Musikalisch ist „The Life Of Pablo“ visionär, unbeschränkt kreativ, offen für vieles und trotzdem auf seine Art und Weise schlüssig. Nicht schlüssig wie ein durchkonzipiertes Langweiler-Album freilich, bloß das nicht. Schlüssig im Sinne von: Hier gießt ein Genie all seine Einflüsse zusammen, sucht sich das Beste aus und haut es dir um die Ohren. Schlüssig im Sinne von: Das ist meine Lebensgeschichte in Musik verpackt, hör es dir an oder lass es und fick dich.
Und auch inhaltlich, textlich ist Kanye mittlerweile im Zenit seines Schaffens angekommen. Hinter all den obszönen Bildern, dem drastischen Größenwahn, dem Selbstmitleid, der Dankbarkeit gegenüber wenigen, dem religiösen Irrsinn steckt eine klare, einfache, eine durch und durch amerikanische Message: Glaub an dich und deine Träume, scheiß auf das, was andere von dir denken. Das steckt hier in jeder Zeile, in jedem Witz, in jedem bitteren Sarkasmus. Viele droppen diese Phrasen von wegen „Du sollst nicht anderen gefallen wollen“ – Kanye lebt sie einfach, bis zum Exzess, bis über jede Schmerzgrenze hinaus, bis ins extremste Extrem. Und es ist spannend, inspirierend und offen gestanden auch extrem unterhaltsam, ihm dabei zuzusehen und zu -hören.

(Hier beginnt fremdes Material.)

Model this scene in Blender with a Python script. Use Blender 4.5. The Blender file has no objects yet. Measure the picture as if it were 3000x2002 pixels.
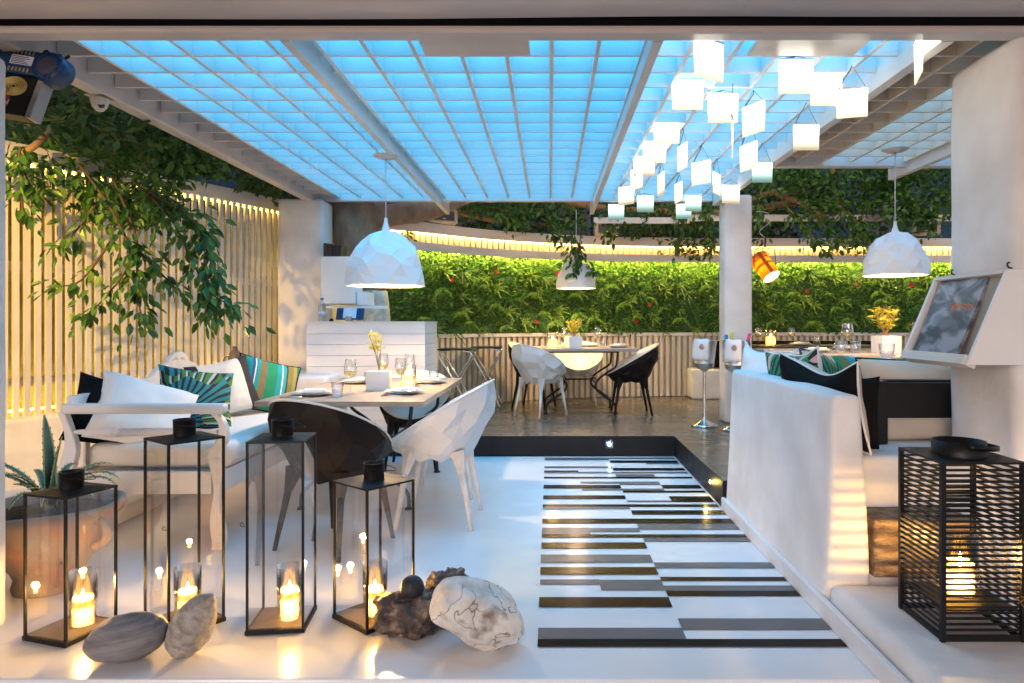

Das gilt natürlich beileibe nicht nur für seine Musik. Man könnte an dieser Stelle „The Life Of Pablo“ auch ins Ye’sche Gesamtwerk einreihen, zu dem neben hervorragenden Alben auch Schuhe, Mode, Twitter-Grind, Interviews und jede Menge Show zählen. Aber das führt alles zu weit – zumal ich ehrlich gesagt nicht das geringste von Mode verstehe. Letztlich geht es aber eben doch vor allem um die Musik, und die ist von allerfeinster Güte, auch wenn das allen, die lieber ein „normales“ Rapalbum hören, nichts bringen wird. „TLOP“ ist alles, aber nicht normal.
Wer den Albumtitel zum Anlass nehmen möchte, sich ein wenig über Pablo Picasso, der vermutlich als zumindest ein Bezugspunkt herhält, zu informieren, der wird die Parallelen schnell sehen: Großes Talent, am Anfang eher konventionelle Herangehensweise, dann zunehmender Bruch mit allen Regeln und Vereinbarungen und pure, ungebremste Kreativität, die nicht gefallen will und gerade deshalb so vielen gefällt. Außerdem: Großes Ego, großer sexueller Appetit, großer Hang zu sog. schlechtem Benehmen – nur, dass das – und damit sind wir wieder beim Einstieg der Review – bei einem Menschen mit dunkler Hautfarbe natürlich völlig anders gewichtet und gewertet wird.
Um es noch mal auf den Punkt zu bringen: „The Life Of Pablo“ ist komplex, vielschichtig, vielstimmig, vulgär und visionär, hochtrabend, anmaßend und anspruchsvoll, kurzum genial. Punkt. Nein – Ausrufezeichen! 30 von 10.